Hoy cuando me preguntan sobre mi fe, me cuesta un poco explicar mi sistema de creencias. Me recuerda a la opción de Facebook para definir una situación sentimental: Complicado.
Ya hice las paces con mi versión de Dios, para quien yo uso los pronombres: ella, la y suya. Algunos la llaman La Luz, otros La Energía Vital o Conciencia Universal, pero definitivamente ha sido un largo proceso de deconstrucción de ideas, dogmas y sistemas de opresión. Entendí que, como lo dijo sabiamente un querido amigo, “puede ser que la iglesia nos haya dado la espalda, pero Dios (ella) nunca lo ha hecho”.
Aun así, a pesar de estar en paz con mi Diosa, aun me encuentro añorando una comunidad, buscando maneras colectivas de expresar mi espiritualidad. Si creciste en un contexto religioso, tal vez para ti también la comunidad de fe es un pilar muy importante, y desgraciadamente, una de las primeras cosas que se pierde al salir del clóset.
Me gustaría tener una respuesta a este problema, pero no la tengo. Hace varios años que he estado buscando comunidad en mi ciudad, sin mucho éxito. Pareciera que no encajo en muchos lugares. En algunos espacios soy muy espiritual, en otros soy muy homosexual, en otros soy un mundano y libertino, y en otros más, soy un mojigato y mocho. En algunos no me siento seguro de expresar mis ideas, y en otros no siento que me ayuden a crecer.
Parece que es cierto el meme de “El verdadero milagro de Jesús no fue resucitar de entre los muertos; el verdadero milagro es que, a la edad de 33 años, Jesús tenía doce amigos”. Y aunque pareciera un autosabotaje, me sorprendo a mí mismo añorando esa comunidad que me rechazó: la iglesia.

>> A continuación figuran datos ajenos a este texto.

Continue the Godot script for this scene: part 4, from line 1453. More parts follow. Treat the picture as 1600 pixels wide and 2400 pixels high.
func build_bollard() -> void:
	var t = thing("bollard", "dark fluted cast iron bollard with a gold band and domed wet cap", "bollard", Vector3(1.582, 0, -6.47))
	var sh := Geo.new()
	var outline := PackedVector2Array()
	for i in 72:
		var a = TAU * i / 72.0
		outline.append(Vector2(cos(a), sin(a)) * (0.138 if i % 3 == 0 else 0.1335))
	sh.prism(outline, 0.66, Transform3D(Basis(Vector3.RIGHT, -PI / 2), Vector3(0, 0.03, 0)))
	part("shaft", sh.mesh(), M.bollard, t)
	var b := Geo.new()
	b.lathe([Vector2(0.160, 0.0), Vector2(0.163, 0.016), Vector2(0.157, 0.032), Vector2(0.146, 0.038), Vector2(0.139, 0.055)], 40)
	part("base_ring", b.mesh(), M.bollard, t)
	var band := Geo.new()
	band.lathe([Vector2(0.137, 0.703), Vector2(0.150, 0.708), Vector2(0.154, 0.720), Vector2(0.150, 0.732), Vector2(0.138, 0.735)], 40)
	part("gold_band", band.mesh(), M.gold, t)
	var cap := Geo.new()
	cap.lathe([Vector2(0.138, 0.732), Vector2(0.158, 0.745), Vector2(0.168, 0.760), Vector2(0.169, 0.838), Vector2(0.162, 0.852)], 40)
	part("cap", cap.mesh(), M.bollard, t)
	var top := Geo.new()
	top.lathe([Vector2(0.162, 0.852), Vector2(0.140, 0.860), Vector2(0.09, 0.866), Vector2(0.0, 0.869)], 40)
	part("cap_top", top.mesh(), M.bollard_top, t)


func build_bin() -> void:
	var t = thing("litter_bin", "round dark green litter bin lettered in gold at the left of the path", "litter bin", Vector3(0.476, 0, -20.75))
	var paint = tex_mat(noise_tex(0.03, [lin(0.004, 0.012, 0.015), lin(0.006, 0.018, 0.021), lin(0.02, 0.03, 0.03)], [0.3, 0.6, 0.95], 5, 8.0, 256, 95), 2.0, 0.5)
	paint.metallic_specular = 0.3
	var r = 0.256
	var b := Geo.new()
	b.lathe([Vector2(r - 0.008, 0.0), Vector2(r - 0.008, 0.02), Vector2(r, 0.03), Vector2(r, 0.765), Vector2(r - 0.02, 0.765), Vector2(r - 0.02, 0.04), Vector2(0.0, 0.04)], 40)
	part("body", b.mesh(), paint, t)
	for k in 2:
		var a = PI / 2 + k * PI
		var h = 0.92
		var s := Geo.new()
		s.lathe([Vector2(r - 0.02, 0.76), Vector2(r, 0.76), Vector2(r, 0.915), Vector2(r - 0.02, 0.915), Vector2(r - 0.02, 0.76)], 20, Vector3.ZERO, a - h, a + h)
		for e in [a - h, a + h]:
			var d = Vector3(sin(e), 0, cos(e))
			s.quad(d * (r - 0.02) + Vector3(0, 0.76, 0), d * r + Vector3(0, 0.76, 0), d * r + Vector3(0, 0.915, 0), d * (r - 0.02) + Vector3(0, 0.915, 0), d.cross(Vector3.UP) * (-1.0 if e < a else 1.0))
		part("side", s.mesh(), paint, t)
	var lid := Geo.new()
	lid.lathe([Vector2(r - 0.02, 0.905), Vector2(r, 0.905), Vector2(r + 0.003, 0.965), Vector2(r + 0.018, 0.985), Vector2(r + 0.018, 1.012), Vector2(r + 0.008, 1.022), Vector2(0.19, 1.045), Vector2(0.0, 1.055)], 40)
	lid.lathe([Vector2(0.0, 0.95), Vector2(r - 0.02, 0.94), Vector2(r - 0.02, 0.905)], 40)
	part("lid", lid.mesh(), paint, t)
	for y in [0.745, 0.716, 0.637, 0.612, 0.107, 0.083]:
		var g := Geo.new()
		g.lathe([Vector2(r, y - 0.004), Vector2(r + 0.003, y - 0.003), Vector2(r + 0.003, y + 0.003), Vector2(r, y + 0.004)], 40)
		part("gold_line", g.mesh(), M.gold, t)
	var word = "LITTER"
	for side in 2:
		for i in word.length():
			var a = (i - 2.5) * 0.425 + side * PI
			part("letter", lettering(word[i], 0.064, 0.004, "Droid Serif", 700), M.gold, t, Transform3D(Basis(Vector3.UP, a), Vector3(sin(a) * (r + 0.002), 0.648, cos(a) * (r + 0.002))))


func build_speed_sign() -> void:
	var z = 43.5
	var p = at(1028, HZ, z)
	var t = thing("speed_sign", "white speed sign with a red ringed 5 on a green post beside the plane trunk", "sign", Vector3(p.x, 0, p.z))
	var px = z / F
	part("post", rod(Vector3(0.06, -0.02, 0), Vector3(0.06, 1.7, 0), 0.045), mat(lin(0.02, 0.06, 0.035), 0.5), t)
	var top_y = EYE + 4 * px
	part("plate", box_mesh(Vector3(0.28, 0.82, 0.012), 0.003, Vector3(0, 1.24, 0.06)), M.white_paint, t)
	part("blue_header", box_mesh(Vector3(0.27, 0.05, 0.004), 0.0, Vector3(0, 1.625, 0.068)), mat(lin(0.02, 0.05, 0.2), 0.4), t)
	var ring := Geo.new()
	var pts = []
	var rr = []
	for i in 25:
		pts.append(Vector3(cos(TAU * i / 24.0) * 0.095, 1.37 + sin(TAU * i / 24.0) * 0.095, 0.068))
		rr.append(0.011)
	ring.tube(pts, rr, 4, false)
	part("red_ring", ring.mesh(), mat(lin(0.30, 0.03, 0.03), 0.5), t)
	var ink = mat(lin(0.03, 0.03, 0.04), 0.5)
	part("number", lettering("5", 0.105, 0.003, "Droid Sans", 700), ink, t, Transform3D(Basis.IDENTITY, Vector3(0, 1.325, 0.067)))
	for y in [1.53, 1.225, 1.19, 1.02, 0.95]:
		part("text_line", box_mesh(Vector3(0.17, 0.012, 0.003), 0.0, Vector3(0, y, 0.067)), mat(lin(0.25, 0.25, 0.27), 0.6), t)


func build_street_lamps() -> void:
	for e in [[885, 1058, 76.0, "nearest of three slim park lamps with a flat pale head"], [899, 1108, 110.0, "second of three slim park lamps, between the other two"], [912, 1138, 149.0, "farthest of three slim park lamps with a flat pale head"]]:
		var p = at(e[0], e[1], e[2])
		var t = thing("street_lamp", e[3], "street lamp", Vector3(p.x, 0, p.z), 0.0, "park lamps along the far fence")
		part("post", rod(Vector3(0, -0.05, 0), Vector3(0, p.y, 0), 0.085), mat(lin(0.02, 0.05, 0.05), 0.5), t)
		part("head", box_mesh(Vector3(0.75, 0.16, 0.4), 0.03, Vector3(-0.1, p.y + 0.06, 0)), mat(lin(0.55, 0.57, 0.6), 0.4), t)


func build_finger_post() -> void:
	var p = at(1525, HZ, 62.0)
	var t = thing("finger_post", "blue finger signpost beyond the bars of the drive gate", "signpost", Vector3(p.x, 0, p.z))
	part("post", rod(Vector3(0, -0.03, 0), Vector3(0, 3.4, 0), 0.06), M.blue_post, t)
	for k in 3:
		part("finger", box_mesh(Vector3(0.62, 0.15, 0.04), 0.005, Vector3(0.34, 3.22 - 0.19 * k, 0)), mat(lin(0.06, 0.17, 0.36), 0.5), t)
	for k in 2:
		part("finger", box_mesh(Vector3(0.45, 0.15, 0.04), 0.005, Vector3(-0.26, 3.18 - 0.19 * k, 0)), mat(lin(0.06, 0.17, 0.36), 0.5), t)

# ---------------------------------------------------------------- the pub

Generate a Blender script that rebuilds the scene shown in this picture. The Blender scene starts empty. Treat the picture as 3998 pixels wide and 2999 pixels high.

Pero no me rindo, sigo buscando. Mientras más comparto mi historia, más voy encontrando personas con experiencias parecidas, otros Juanmas, Danieles, Saras. Otras personas que lograron reconstruirse y que están intentando florecer después de experiencias religiosas traumáticas. Nuestras historias valen la pena ser contadas. Tu historia vale la pena ser escuchada. Tal vez, y sólo tal vez, compartiendo nuestras historias, encontremos lo que tanto añoramos: una comunidad de corazones que fueron heridos por la religión y que están tratando de sanar su espíritu.